One (Greg Bishop) put the wild-card-winning Packers into the Super Bowl and falling to Kansas City; he also picked Jordan Love as the league’s Offensive Player of the Year.
“In a series of difficult-to-call decisions, I picked the Packers to upset the Lions — Jordan Love will have a HUGE season and this, right here, begins his legend,” Bishop wrote. “And then I chose Love over Jalen Hurts in the conference championship. Even then, a disclaimer is required. It’s likely that if I sat down to do this exercise an hour from now, I’d see the NFC in a different light.”
The rest of the panel was mixed. Two saw the Packers reaching the NFC championship game as wild-card teams. Three had the wild-card Packers eliminated in the divisional round. Two had the Packers missing the playoffs entirely.

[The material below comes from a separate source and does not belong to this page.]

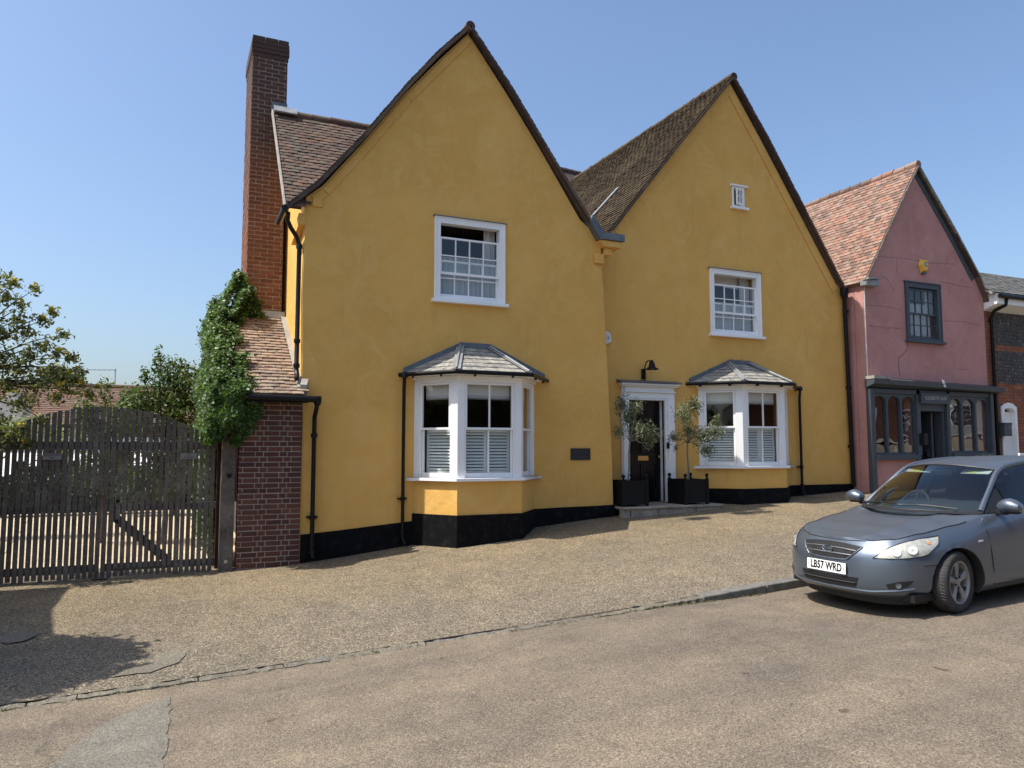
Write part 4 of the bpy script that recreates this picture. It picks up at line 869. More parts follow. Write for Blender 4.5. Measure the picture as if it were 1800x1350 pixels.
m = MB(); m.tube([(2.08, 11.68, 2.37), (2.08, 11.74, 2.26), (2.08, 11.90, 2.12), (2.08, 11.90, .18), (2.09, 11.86, .02)], .034, 10); m.lathe([(.06, .06), (.06, -.03), (.04, -.08)], (2.08, 11.68, 2.37), 10)
for z in (1.85, .62, .12, .22): m.lathe([(.034, -.03), (.05, -.03), (.05, .03), (.034, .03)], (2.08, 11.90, z), 10)
m.box(2.0, 11.9, .605, 2.16, 12.01, .635); m.build('downpipe', 'black_paint', lean, smooth=True)

# ================================================================== DOORSTEP, PLANTERS, OLIVE TREES
stp = thing('doorstep', 'low pale stone step in front of the black front door', 'step', (8.5, 12.1, .45))
for a, b in ((7.45, 7.62), (7.63, 8.22), (8.23, 9.05), (9.06, 9.62)):
    MB().box(a, 11.74, zw(a)-.25, b-.006, 11.86, .565).build('riser_stone', 'stone_step', stp, bevel=.01)
for a, b in ((7.45, 8.30), (8.305, 9.20), (9.205, 9.66)):
    MB().box(a, 11.71, .567, b-.006, 12.46, .612).build('tread_slab', 'stone_step', stp, bevel=.01)
def planter(label, x0, y0, z0, wd, ht):
    t = thing('planter', label, 'planter', (x0+wd/2, y0+wd/2, z0), 'black square planters by the front door'); p = .055
    for i, (a, b) in enumerate(((x0, y0), (x0+wd-p, y0), (x0+wd-p, y0+wd-p), (x0, y0+wd-p))):
        MB().box(a, b, z0, a+p, b+p, z0+ht+.015).build('corner_post', 'black_satin', t, bevel=.006)
        c = (a+p/2, b+p/2, z0+ht+.015); MB().lathe([(.022, 0), (.03, .012), (.014, .022), (.014, .03), (.024, .036), (.034, .052), (.036, .066), (.03, .085), (.016, .098), (1e-5, .101)], c, 14).build('finial', 'black_satin', t, smooth=True)
    for k, (ax, ay, bx, by) in enumerate(((x0+p, y0+.015, x0+wd-p, y0+.035), (x0+p, y0+wd-.035, x0+wd-p, y0+wd-.015), (x0+.015, y0+p, x0+.035, y0+wd-p), (x0+wd-.035, y0+p, x0+wd-.015, y0+wd-p))):
        pn = MB().box(ax, ay, z0+.03, bx, by, z0+ht).build('side_panel', 'black_satin', t)
        dx, dy = (0, .008) if k < 2 else (.008, 0)
        m = MB(); h0, h1 = z0+.03, z0+ht
        for ha, hb in ((h1-.05, h1+.004), (h0, h0+.05)):
            m = MB()
            if k < 2: m.box(ax, ay-.008, ha, bx, ay-.001, hb)
            else: m.box(ax-.008, ay, ha, ax-.001, by, hb)
            m.build('rail', 'black_satin', pn)
    MB().box(x0+.04, y0+.04, z0+ht-.10, x0+wd-.04, y0+wd-.04, z0+ht-.07).build('soil', 'soil', t)
    return t
planter('black square planter with ball finials standing left of the front door', 7.50, 11.80, .614, .55, .46)
planter('black square planter with ball finials between the front door and the right bay window', 8.84, 11.78, .614, .55, .46)
def olive(label, base, fork, blobs, seed):
    t = thing('olive_tree', label, 'tree', base, 'potted olive trees by the front door')
    b, f = Vector(base), Vector(fork); m = MB(); m.tube([b, b.lerp(f, .35)+V(.012, 0, 0), b.lerp(f, .7)-V(.01, 0, 0), f], [.019, .017, .015, .014], 8); m.build('trunk', 'olive_bark', t, smooth=True)
    branches('limb', 'olive_bark', t, fork, [c for c, r, n in blobs], .012, seed, .5)
    leaves('crown', 'leaf_olive', t, blobs, .062, seed, .24, .15, .25)
    g = np.random.default_rng(seed+1); tw = MB()
    for c, r, n in blobs:
        for k in range(7):
            d = Vector(g.normal(size=3)).normalized(); e = Vector(c)+Vector((d.x*r[0], d.y*r[1], d.z*r[2]))*1.05
            tw.tube([Vector(c), Vector(c).lerp(e, .5)+V(0, 0, .02), e], [.004, .003, .0015], 5)
    tw.build('twigs', 'olive_bark', t, kind='stuff')
olive('potted olive tree with split bushy crown standing in the planter left of the door', (7.77, 12.06, 1.0), (7.79, 12.0, 1.78),
      [((7.62, 11.98, 2.45), (.20, .16, .30), 520), ((7.74, 11.95, 2.2), (.22, .18, .26), 560), ((7.47, 11.26, 2.38), (.16, .14, .16), 200), ((7.58, 11.23, 1.96), (.26, .2, .20), 800), ((7.73, 11.21, 1.87), (.20, .18, .17), 420), ((7.56, 12.02, 1.96), (.14, .14, .16), 220), ((7.65, 11.19, 1.68), (.1, .1, .1), 60)], 61)
olive('potted olive tree with wide lopsided crown in the planter beside the right bay window', (9.11, 12.04, 1.0), (9.08, 12.0, 1.76),
      [((8.49, 11.32, 2.25), (.22, .18, .30), 620), ((8.90, 11.54, 2.43), (.20, .16, .24), 420), ((8.47, 11.58, 1.85), (.18, .16, .14), 260), ((8.80, 12.0, 1.66), (.07, .08, .09), 50), ((8.83, 11.26, 1.87), (.26, .2, .22), 760), ((9.09, 11.23, 1.96), (.26, .2, .17), 560), ((8.94, 11.25, 1.62), (.22, .16, .14), 340), ((9.13, 11.21, 2.17), (.09, .08, .14), 110), ((8.78, 11.56, 1.97), (.2, .18, .2), 360)], 62)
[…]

Two of the six panelists asked about the NFC North at CBS Sports went with the Packers winning the division, while the other four favored the Lions. One panelist had the Packers taking third behind the Lions and Chicago Bears.

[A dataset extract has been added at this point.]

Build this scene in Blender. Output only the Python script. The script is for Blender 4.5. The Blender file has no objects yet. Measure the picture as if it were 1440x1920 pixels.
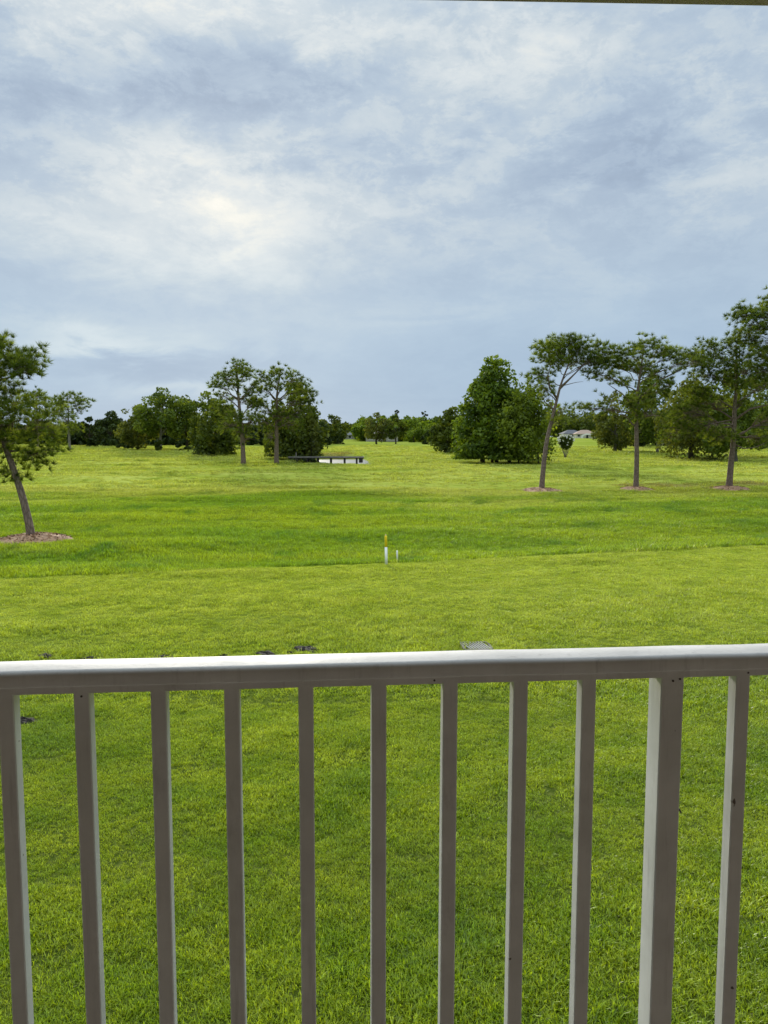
import bpy, math, random
import numpy as np
from mathutils import Vector

# ------------------------------------------------------------------ camera, sky, sun, exposure
S = bpy.context.scene
COL = S.collection
R = math.radians
CAM_Z, PITCH, FPX = 4.4, R(5.3), 1442.0
cam = bpy.data.cameras.new('camera')
cam.sensor_fit = 'VERTICAL'; cam.sensor_height = 24.0
cam.lens = 24.0 * FPX / 1920.0
cam.clip_start, cam.clip_end = 0.05, 8000
camo = bpy.data.objects.new('camera', cam); COL.objects.link(camo)
camo.location = (0, 0, CAM_Z); camo.rotation_euler = (R(90) - PITCH, 0, 0)
S.camera = camo

SUN_AZ, SUN_EL = R(-12.5), R(16.4)
sl = bpy.data.lights.new('sun', 'SUN'); sl.energy = 2.7; sl.angle = R(7); sl.color = (1.0, .93, .80)
so = bpy.data.objects.new('sun', sl); COL.objects.link(so)
so.rotation_euler = (R(90) - SUN_EL, 0, R(180) - SUN_AZ); so.location = (-40, 180, 60)

S.render.engine = 'CYCLES'
S.cycles.max_bounces = 8; S.cycles.transparent_max_bounces = 8
S.cycles.diffuse_bounces = 4; S.cycles.transmission_bounces = 4
S.cycles.use_denoising = True
vs = S.view_settings
vs.view_transform = 'Standard'; vs.look = 'None'; vs.exposure = 0.7; vs.gamma = 1.0
vs.use_curve_mapping = False


class NT:
    """small node-tree writer"""
    def __init__(s, tree): s.t = tree; s.n = tree.nodes; s.l = tree.links; s.n.clear()
    def node(s, typ, **kw):
        n = s.n.new(typ)
        for k, v in kw.items(): setattr(n, k, v)
        return n
    def link(s, a, b): s.l.new(a, b)
    def put(s, sock, v):
        if hasattr(v, 'is_linked') or isinstance(v, bpy.types.NodeSocket): s.l.new(v, sock)
        else: sock.default_value = v
    def m(s, op, a, b=0.0, c=0.0, clamp=False):
        n = s.n.new('ShaderNodeMath'); n.operation = op; n.use_clamp = clamp
        for i, v in enumerate((a, b, c)): s.put(n.inputs[i], v)
        return n.outputs[0]
    def vm(s, op, a, b=(0, 0, 0)):
        n = s.n.new('ShaderNodeVectorMath'); n.operation = op
        s.put(n.inputs[0], a)
        if op == 'SCALE': s.put(n.inputs[3], b)
        else: s.put(n.inputs[1], b)
        return n.outputs['Value'] if op in ('DOT_PRODUCT', 'LENGTH') else n.outputs[0]
    def step(s, v, a, b, lo=0.0, hi=1.0):
        n = s.n.new('ShaderNodeMapRange'); n.interpolation_type = 'SMOOTHSTEP'
        s.put(n.inputs['Value'], v)
        n.inputs['From Min'].default_value = a; n.inputs['From Max'].default_value = b
        n.inputs['To Min'].default_value = lo; n.inputs['To Max'].default_value = hi
        return n.outputs[0]
    def noise(s, vec, scale, detail=4, rough=.55, dist=0.0):
        n = s.n.new('ShaderNodeTexNoise'); n.inputs['Scale'].default_value = scale
        n.inputs['Detail'].default_value = detail; n.inputs['Roughness'].default_value = rough
        n.inputs['Distortion'].default_value = dist
        if vec is not None: s.l.new(vec, n.inputs['Vector'])
        return n.outputs[0]
    def mix(s, f, a, b, blend='MIX'):
        n = s.n.new('ShaderNodeMix'); n.data_type = 'RGBA'; n.blend_type = blend
        s.put(n.inputs[0], f)
        for k, v in ((6, a), (7, b)):
            if isinstance(v, (tuple, list)): n.inputs[k].default_value = (*v[:3], 1)
            else: s.l.new(v, n.inputs[k])
        return n.outputs[2]
    def ramp(s, f, stops):
        n = s.n.new('ShaderNodeValToRGB'); e = n.color_ramp.elements
        while len(e) < len(stops): e.new(.5)
        for i, (p, c) in enumerate(stops): e[i].position = p; e[i].color = (*c, 1)
        s.l.new(f, n.inputs[0]); return n.outputs[0]
    def sep(s, v):
        n = s.n.new('ShaderNodeSeparateXYZ'); s.l.new(v, n.inputs[0]); return n.outputs
    def comb(s, x, y, z=0.0):
        n = s.n.new('ShaderNodeCombineXYZ')
        for i, v in enumerate((x, y, z)): s.put(n.inputs[i], v)
        return n.outputs[0]


def srgb(r, g, b):
    f = lambda c: c / 12.92 if c <= .04045 else ((c + .055) / 1.055) ** 2.4
    return (f(r / 255), f(g / 255), f(b / 255))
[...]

Three chose the Packers as wild-card teams, so five of six overall consider Green Bay a playoff team. Pete Prisco and Tyler Sullivan have Green Bay winning the Super Bowl over the Buffalo Bills and … oh boy, the New York Jets … respectively.
ESPN’s power rankings regard Green Bay as the 10th-best team heading into the year. Seth Walder offers a bold prediction — that MarShawn Lloyd would take over the No. 1 running back spot from Josh Jacobs by season’s end.
ESPN’s full-season simulation featured a playoff upset at home against the Buccaneers in the wild-card round.
Eric Edholm’s preseason power rankings feature the Packers at No. 9.
“Jeff Hafley’s also a key figure as the new defensive coordinator, replacing Joe Barry — the most recent coordinator to be scapegoated in Titletown,” Edholm wrote. “Hafley’s regarded as a detail-oriented teacher and aggressive (aren’t they all?) play-caller. The former Boston College head coach must adjust to defending NFL offenses, but he seems to have a grasp of how they differ from college football systems. The Lions are Super Bowl contenders, the Bears are nipping at the Packers’ heels and the Vikings aren’t too far off the pace, so this division’s certainly no walk in the park. But if Green Bay’s defense and special teams are marginally better, and the offense keeps its November-through-January pace up, this could be a special season.”